A equipe concentrou sua análise na área de Mu Us Sandyland, no norte da China, e descobriu que os esforços de recuperação levaram a um aumento no consumo de reserva anual total de cerca de 16 milímetros, igual à perda de 21 quilômetros cúbicos de água doce durante o período pós-restauração.

O autor principal, Meng Zhao, aluno de doutorado no laboratório de Velicogna, disse que o grupo escolheu estudar Mu Us Sandyland porque a China teve sucesso em renovar a vegetação e reverter a desertificação lá. Além disso, o local tem exposição limitada a outras formas de esgotamento das águas subterrâneas, como bombeamento agrícola ou mineração de carvão, dando aos cientistas a oportunidade de isolar os efeitos dos projetos de recuperação ecológica da China sobre o armazenamento de água terrestre.

O satélite Grace foi lançada em março de 2002 para fazer observações diretas do abastecimento de água subterrânea no período pós-restauração.
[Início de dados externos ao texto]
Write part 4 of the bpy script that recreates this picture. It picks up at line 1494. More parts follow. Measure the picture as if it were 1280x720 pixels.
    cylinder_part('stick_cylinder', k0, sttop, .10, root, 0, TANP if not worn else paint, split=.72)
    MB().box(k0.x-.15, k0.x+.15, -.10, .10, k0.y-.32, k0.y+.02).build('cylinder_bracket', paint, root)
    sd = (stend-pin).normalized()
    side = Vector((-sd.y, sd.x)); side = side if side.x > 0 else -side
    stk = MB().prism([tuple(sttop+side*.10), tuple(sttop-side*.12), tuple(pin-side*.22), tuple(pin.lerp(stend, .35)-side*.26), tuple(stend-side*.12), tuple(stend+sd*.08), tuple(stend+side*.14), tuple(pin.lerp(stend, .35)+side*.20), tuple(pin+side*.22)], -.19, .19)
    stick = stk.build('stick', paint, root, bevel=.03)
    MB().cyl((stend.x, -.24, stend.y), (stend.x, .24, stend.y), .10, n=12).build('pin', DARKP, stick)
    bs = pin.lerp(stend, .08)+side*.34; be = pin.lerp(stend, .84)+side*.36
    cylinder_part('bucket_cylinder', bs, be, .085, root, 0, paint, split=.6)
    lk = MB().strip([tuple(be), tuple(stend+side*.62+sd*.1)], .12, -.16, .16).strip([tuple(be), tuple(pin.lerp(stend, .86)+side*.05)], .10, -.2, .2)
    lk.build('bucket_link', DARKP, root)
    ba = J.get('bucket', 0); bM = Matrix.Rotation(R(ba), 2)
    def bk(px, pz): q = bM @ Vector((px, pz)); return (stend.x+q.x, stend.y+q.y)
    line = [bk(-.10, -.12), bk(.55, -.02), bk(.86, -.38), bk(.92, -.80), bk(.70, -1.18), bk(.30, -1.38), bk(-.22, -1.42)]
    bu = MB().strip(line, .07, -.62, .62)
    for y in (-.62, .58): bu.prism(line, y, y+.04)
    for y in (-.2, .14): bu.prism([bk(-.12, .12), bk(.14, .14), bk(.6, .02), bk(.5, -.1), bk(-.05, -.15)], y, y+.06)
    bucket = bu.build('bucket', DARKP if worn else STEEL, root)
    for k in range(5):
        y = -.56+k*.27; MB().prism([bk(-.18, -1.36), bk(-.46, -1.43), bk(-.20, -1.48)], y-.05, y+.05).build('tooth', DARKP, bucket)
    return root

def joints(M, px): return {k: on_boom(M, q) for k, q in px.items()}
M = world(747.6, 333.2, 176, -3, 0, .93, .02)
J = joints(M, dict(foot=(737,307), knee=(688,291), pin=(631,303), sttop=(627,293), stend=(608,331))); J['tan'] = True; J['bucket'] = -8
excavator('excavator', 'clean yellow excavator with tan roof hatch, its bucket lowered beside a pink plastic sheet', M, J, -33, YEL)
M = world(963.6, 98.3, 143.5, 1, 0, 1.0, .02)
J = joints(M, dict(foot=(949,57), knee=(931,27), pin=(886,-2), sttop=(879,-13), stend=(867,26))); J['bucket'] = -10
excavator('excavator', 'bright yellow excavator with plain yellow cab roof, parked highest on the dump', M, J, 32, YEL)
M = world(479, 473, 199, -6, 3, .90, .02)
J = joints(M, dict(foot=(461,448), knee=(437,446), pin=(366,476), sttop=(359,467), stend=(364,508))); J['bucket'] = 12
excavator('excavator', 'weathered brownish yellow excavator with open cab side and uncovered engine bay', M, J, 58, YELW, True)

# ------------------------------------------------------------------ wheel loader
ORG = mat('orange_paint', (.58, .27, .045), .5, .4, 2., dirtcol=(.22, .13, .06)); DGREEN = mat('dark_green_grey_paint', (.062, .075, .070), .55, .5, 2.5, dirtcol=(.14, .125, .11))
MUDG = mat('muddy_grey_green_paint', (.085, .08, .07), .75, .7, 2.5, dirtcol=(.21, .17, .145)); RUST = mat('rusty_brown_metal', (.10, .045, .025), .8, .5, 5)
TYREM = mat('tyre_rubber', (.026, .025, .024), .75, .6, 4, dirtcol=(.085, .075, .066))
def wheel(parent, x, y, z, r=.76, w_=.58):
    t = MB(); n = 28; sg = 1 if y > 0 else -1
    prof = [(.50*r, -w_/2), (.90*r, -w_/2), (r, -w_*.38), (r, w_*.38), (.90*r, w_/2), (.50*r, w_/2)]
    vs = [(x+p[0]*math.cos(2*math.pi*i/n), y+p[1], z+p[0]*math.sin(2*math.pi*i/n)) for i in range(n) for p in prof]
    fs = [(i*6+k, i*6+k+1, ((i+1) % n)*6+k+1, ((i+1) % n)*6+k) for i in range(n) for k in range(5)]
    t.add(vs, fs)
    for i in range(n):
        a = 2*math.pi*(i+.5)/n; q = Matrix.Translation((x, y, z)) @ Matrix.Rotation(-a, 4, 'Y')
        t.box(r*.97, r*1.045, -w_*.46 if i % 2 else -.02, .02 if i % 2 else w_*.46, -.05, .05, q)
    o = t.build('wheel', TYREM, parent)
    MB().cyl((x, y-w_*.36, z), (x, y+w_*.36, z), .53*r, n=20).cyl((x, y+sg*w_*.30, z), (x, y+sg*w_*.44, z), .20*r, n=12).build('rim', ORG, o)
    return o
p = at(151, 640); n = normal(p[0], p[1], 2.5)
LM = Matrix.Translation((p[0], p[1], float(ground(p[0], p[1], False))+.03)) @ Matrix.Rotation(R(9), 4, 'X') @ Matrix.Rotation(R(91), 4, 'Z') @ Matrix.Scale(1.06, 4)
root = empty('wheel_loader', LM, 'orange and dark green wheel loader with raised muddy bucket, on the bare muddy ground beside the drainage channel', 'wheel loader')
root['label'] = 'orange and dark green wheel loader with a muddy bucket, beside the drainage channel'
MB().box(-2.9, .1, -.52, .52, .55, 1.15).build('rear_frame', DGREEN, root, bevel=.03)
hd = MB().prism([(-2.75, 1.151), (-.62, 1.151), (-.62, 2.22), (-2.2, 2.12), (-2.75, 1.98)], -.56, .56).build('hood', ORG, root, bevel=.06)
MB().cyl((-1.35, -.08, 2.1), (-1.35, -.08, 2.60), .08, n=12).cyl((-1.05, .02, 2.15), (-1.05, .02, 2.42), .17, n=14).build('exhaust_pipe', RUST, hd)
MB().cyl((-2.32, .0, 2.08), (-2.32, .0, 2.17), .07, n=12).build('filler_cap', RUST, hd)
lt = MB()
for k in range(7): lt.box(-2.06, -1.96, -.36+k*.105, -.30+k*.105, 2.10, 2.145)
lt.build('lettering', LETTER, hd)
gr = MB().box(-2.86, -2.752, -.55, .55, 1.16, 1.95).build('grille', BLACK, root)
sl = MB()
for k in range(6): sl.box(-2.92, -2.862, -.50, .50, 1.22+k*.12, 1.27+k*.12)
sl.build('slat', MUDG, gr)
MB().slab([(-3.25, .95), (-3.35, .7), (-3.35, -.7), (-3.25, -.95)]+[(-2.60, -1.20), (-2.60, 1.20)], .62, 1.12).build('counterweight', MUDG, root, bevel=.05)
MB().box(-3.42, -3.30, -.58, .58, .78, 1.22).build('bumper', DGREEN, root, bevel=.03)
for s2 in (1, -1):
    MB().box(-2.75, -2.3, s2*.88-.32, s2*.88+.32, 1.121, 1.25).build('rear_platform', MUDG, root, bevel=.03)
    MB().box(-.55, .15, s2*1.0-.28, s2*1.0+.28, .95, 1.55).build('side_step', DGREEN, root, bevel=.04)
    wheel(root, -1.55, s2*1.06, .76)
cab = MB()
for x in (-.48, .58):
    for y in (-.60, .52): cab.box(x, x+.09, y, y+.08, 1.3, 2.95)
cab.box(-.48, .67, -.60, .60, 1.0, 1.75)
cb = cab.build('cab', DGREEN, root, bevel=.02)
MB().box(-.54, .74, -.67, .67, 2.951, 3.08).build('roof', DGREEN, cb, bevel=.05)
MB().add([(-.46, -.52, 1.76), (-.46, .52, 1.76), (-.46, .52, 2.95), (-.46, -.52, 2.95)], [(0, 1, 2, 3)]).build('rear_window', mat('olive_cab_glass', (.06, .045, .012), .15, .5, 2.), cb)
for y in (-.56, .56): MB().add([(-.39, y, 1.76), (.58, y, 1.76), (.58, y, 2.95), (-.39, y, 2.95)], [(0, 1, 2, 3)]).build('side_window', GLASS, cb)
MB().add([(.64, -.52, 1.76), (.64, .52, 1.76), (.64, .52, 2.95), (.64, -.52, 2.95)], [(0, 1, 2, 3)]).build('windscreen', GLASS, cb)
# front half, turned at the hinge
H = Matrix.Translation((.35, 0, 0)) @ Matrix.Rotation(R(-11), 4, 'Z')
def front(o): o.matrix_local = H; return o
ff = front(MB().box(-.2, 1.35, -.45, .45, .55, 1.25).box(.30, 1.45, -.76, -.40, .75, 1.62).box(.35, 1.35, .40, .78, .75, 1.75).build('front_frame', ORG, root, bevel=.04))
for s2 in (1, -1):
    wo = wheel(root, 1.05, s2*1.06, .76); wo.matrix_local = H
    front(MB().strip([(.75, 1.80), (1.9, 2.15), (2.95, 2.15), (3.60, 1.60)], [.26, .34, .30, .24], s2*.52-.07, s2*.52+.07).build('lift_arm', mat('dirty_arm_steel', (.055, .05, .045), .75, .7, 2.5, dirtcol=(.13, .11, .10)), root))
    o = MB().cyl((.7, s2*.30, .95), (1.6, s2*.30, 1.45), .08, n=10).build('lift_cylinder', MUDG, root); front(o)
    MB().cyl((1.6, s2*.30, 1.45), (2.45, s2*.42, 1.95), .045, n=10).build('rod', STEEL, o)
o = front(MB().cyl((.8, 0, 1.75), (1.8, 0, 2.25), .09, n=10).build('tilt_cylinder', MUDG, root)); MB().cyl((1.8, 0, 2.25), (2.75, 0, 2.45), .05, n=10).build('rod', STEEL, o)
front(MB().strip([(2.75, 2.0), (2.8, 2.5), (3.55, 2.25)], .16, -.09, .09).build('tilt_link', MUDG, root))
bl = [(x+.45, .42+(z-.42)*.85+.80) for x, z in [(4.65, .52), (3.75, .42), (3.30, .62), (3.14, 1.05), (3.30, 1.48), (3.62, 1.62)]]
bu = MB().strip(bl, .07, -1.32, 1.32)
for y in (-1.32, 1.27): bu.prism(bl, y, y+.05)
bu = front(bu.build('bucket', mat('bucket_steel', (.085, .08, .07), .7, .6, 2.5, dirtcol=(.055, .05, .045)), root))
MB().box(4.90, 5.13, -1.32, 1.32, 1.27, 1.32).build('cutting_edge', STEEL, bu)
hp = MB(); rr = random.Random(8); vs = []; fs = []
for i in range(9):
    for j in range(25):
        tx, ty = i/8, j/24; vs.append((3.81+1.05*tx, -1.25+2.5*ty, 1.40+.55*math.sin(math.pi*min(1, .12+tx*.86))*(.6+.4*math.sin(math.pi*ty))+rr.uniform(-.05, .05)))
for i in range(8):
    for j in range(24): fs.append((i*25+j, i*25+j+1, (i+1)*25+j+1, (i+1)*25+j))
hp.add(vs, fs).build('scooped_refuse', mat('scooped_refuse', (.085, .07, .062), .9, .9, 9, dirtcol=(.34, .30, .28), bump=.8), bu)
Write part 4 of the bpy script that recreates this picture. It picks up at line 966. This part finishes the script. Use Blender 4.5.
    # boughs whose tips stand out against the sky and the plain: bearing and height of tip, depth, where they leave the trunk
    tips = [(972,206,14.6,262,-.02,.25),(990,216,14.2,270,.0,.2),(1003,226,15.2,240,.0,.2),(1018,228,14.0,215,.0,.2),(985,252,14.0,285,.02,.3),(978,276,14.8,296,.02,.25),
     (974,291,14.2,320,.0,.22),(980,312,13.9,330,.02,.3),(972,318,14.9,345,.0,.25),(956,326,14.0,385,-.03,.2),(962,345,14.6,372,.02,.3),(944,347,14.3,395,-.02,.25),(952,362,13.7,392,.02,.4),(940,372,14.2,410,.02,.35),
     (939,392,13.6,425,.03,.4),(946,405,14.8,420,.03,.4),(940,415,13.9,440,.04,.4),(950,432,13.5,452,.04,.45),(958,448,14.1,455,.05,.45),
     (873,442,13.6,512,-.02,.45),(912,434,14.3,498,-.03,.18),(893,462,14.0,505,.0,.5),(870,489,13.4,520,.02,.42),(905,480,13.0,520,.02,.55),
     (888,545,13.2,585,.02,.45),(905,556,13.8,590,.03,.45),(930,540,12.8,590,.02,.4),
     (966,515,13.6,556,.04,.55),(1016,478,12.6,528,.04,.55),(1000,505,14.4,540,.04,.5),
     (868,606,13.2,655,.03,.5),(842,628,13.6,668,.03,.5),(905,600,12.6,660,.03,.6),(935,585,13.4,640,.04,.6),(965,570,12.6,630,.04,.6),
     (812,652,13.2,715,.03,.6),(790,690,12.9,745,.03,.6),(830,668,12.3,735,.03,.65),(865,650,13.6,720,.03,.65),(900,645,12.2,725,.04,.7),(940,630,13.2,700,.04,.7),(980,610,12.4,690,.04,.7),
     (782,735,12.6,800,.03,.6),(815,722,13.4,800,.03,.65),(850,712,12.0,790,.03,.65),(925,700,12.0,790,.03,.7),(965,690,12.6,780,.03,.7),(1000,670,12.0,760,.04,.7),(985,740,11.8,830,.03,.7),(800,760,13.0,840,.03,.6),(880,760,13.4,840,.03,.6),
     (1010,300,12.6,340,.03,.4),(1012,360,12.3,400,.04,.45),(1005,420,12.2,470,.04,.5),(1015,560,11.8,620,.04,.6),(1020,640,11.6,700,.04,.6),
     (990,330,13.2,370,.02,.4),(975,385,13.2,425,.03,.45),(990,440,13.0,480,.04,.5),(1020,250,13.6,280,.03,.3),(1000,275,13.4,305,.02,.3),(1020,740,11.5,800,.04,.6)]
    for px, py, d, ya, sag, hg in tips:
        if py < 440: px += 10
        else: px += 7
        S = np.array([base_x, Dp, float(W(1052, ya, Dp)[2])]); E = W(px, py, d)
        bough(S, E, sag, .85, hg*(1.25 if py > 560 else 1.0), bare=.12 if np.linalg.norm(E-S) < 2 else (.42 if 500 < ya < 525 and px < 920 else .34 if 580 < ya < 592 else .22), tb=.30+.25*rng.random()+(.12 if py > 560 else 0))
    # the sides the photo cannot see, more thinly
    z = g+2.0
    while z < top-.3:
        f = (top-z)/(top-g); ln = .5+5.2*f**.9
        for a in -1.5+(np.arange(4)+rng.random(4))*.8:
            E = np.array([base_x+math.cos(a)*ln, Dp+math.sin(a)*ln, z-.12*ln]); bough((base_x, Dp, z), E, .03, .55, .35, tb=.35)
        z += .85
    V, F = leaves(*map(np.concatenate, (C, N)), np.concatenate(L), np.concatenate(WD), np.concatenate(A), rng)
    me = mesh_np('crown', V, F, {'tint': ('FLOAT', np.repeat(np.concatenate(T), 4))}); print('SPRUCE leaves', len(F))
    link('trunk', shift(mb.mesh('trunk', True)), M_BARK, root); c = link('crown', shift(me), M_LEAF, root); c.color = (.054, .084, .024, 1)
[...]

Durante este tempo, os dados do Grace mostraram uma taxa média de depleção de cerca de 7 milímetros por ano resultante de programas de revegetação. Entre 2003 e 2016, no entanto, uma média de pouco menos de 9 milímetros por ano foi adicionada ao estoque total de água terrestre por um clima mais úmido, mesmo levando em consideração uma seca em 2005.

Em comparação, a equipe analisou os registros de precipitação do governo chinês contra dados de evapotranspiração e escoamento para calcular uma tendência de crescimento do armazenamento de água de quase 7 milímetros anualmente no período de pré-recuperação de 1982 a 1998. Os resultados mostraram claramente o impacto hidrológico das influências humanas na região.

Visão abrangente

“Graças aos dados da missão Grace, pudemos desenvolver uma visão abrangente do efeito dos projetos de restauração ecológica no armazenamento de água, enquanto antes só era possível olhar para os componentes parciais”, disse Zhao. “Nossas descobertas ajudarão a reavaliar o sucesso das práticas de recuperação em termos de proteção dos recursos hídricos.”

E esse esgotamento do armazenamento de água continuará no futuro? “Muito provavelmente, se as partes interessadas optarem por manter ou elevar o nível de esforço de restauração”, disse o coautor do estudo Geruo A, cientista do projeto no laboratório de Velicogna. “No entanto, reduzir a revegetação e confiar mais na regeneração natural é favorável, dado o clima atual, e provavelmente irá desacelerar ou até mesmo reverter a tendência de esgotamento da água.”